Single-aisle deliveries are primarily directed to India-based carriers, who rely on lessor financing through sale-leaseback transactions. We anticipate that reliance on lessor financing will grow in this region, particularly among single-aisle customers in India and Southeast Asia. We have observed some financiers approaching internal credit limits on Indian exposures in light of material aircraft deliveries over the preceding 12 months. We are, however, encouraged to see additional products, including credit-enhanced financing, begin to step into this market.

Widebody deliveries in the region were predominantly to major full-service carriers utilizing cash or bank debt. In Northeast Asia, our customers from Japan and Korea continue to leverage export credit agencies, which remain an efficient means of diversifying their financing.

We are witnessing positive developments towards the ratification, implementation, and enforcement of the Cape Town Convention in the region, particularly in India. This will be crucial for opening financing markets in jurisdictions with significant delivery streams in the near future.

As mentioned earlier, we expect the use of lessor financing to remain popular in the region, with an increasing relevance of export credit and credit-enhanced financing as deliveries to customers across the credit spectrum rise.

Deliveries in China remain on pace to slightly exceed the volume from the previous year. Chinese airlines continue to rely on domestic financiers and lessors, as transactions denominated in the local currency remain the most efficient option for both single-aisle and widebody deliveries.

Cash remains a prominent source of delivery financing within Europe throughout the first half of 2025, given the credit quality of customers taking deliveries in the region. Some refinancings, specifically for widebody aircraft, are anticipated, as airlines opportunistically tap competitive funding pools to align with their corporate financing strategy, including the JOLCO (Japanese Operating Lease with Call Option) and SLB markets. The JOLCO product remained active in the region and is expected to be a continued source of financing for top tier credits moving forward.

Lessor financing remains a key source of liquidity in Europe, specifically focused on single aisle aircraft.

The Credit Enhanced and Export Credit Agency (ECA) markets have seen limited activity through the first part of the year, but are anticipated to be a key financing resource for the region as Boeing deliveries begin to extend to a wider group of airlines.

In the first half of 2025, deliveries to Middle Eastern customers were primarily funded by bank debt and cash, with some use of credit enhanced structures in the single aisle space.

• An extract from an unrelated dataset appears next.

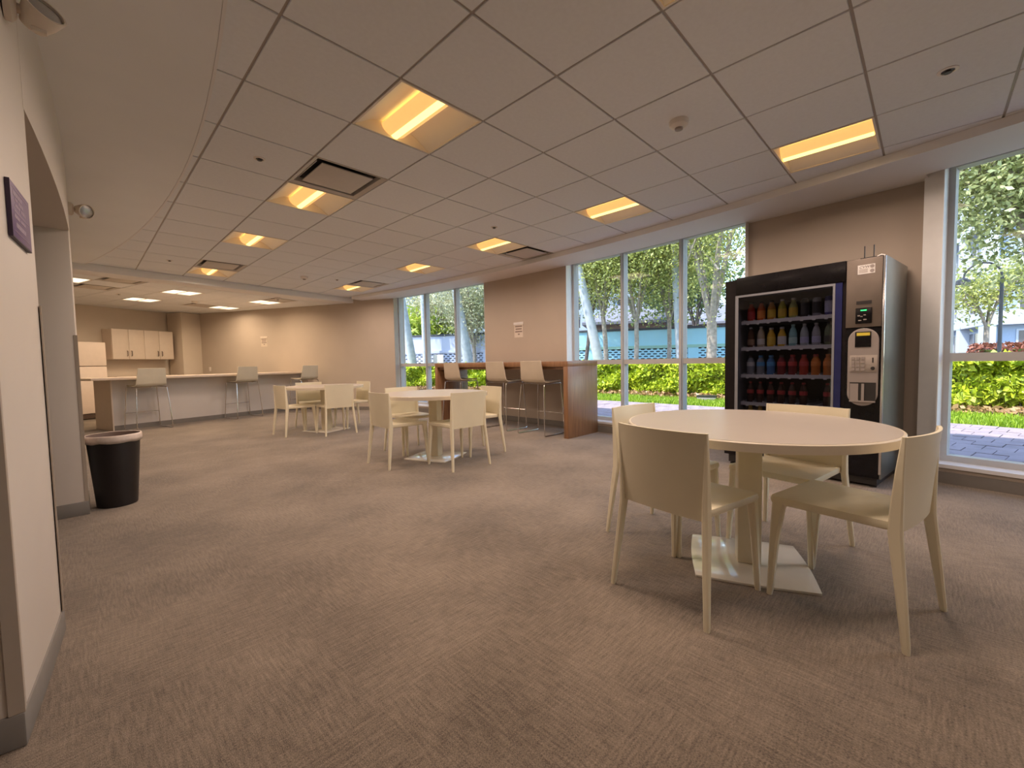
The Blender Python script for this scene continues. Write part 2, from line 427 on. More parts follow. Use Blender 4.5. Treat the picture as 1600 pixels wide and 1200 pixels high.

Middle Eastern carriers continue to enjoy ample access to low-cost debt solutions, especially via the local banking market, as GCC financiers have been able to provide liquidity at extremely competitive rates.

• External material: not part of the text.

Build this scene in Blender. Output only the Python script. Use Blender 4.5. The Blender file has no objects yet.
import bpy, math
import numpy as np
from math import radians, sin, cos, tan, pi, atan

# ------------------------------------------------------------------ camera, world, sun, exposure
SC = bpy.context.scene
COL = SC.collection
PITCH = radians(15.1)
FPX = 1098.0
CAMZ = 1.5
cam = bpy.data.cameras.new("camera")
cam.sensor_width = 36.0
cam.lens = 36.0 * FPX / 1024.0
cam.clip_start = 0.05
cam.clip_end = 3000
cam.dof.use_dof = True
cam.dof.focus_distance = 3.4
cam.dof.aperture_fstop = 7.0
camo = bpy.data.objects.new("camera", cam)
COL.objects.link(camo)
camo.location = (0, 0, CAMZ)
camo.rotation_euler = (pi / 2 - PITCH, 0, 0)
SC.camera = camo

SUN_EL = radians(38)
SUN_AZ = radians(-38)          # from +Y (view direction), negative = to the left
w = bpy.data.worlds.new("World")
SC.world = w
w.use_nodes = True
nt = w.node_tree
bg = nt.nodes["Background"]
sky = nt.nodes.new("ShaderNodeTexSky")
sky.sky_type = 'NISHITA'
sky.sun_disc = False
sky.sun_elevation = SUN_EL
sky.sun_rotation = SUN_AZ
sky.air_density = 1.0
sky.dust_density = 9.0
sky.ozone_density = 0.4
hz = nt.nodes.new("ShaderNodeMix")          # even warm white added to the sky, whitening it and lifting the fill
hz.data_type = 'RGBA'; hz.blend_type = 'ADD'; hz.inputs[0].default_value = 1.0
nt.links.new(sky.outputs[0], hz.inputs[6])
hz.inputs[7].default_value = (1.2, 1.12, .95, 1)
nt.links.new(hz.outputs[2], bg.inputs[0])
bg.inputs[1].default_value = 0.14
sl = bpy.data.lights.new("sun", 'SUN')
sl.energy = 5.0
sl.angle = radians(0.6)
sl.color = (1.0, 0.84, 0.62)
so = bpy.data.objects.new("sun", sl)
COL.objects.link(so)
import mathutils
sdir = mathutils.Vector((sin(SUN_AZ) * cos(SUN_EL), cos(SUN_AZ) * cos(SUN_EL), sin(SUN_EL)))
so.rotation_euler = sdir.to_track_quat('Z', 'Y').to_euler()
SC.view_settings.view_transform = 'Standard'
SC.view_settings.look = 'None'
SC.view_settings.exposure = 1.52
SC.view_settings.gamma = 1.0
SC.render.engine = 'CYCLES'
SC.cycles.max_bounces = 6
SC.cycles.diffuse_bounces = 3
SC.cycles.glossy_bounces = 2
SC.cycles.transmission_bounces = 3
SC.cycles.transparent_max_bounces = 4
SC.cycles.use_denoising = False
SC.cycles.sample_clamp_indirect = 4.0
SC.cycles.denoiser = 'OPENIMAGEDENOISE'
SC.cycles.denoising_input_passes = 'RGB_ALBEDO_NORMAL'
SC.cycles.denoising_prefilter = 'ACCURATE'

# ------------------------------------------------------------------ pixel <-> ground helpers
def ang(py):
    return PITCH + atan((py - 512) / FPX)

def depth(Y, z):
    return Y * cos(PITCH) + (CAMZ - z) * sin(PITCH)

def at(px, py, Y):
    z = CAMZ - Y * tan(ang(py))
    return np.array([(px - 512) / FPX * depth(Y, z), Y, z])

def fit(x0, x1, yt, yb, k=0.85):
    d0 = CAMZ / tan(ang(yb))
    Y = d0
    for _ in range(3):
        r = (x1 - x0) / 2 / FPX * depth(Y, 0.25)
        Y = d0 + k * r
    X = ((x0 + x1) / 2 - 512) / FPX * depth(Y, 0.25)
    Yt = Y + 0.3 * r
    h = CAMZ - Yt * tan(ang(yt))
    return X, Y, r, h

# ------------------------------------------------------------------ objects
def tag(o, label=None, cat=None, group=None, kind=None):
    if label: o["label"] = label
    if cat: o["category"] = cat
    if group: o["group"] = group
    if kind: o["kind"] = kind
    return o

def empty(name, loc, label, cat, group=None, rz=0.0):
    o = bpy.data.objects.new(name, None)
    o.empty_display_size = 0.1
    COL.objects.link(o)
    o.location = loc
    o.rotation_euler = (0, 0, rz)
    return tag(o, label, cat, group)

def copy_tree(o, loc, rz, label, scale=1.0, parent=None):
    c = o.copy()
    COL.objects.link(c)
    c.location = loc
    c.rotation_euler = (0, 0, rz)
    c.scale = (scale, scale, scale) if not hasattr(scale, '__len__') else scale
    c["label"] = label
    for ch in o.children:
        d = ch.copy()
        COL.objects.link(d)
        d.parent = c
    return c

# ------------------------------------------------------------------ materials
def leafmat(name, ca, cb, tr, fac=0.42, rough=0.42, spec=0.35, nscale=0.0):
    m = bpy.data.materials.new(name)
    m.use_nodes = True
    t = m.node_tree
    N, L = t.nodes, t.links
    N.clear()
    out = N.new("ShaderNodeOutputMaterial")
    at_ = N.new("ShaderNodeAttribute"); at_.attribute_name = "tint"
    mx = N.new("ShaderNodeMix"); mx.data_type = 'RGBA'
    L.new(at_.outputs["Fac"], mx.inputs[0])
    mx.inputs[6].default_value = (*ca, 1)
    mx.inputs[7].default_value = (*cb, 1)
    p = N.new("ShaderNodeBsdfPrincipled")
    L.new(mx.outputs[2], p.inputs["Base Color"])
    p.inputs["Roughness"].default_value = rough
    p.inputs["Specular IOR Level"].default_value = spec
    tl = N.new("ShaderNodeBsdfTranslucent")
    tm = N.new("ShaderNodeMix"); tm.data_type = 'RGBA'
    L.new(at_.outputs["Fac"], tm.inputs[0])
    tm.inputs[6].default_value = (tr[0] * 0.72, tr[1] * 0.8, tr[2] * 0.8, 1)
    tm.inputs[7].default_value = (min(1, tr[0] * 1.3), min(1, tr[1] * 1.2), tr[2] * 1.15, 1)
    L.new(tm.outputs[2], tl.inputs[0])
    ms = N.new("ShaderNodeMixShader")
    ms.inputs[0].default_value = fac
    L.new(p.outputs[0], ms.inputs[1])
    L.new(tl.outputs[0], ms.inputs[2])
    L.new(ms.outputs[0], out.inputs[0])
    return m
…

Beyond this traditional commercial financing, some Middle Eastern airlines are also pursuing Islamic financing and JOL structures (both of which are reflected in the “Bank Debt” category). Larger carriers in the region have also continued to utilize their own cash to fund deliveries; though these carriers often refinance after delivery, we have yet to see that play out in the data for 1H2025.

In a break from last year’s norm, however, some Middle Eastern carriers have opted for credit enhanced financing structures – last year, we saw no credit enhanced financing in the region, but this year, 33% of single aisle deliveries to the Middle East have benefitted from this structure so far, with more to come in the second half of the year as we continue to see smaller carriers take deliveries. Additionally, Middle Eastern carriers are expected to increase sale-leaseback activities throughout the latter half of this year, bringing YE lessor financing statistics up to a similar level as 2024.

African airlines continue to leverage export credit agencies, specifically US EXIM, to fund both widebody and single aisle deliveries.  Similar to last year, a significant majority of 2025 deliveries to the continent are expected to be funded by ECAs, allowing easier access to international financing sources and alleviating the credit pressure that many African carriers face. Unlike last year, however, which saw no lessor financing (i.e. sale-leasebacks) in the region, we have seen SLB opportunities open up in the first half of 2025, which we expect to continue to see through the end of the year. This is a positive signal for growing lessor confidence in the region.

Methodology

Boeing Commercial Airplanes Customer Finance created the Commercial Aircraft Finance Market Outlook (CAFMO) to provide an analysis of the sources of financing for new commercial airplane deliveries (for aircraft 90 seats or above).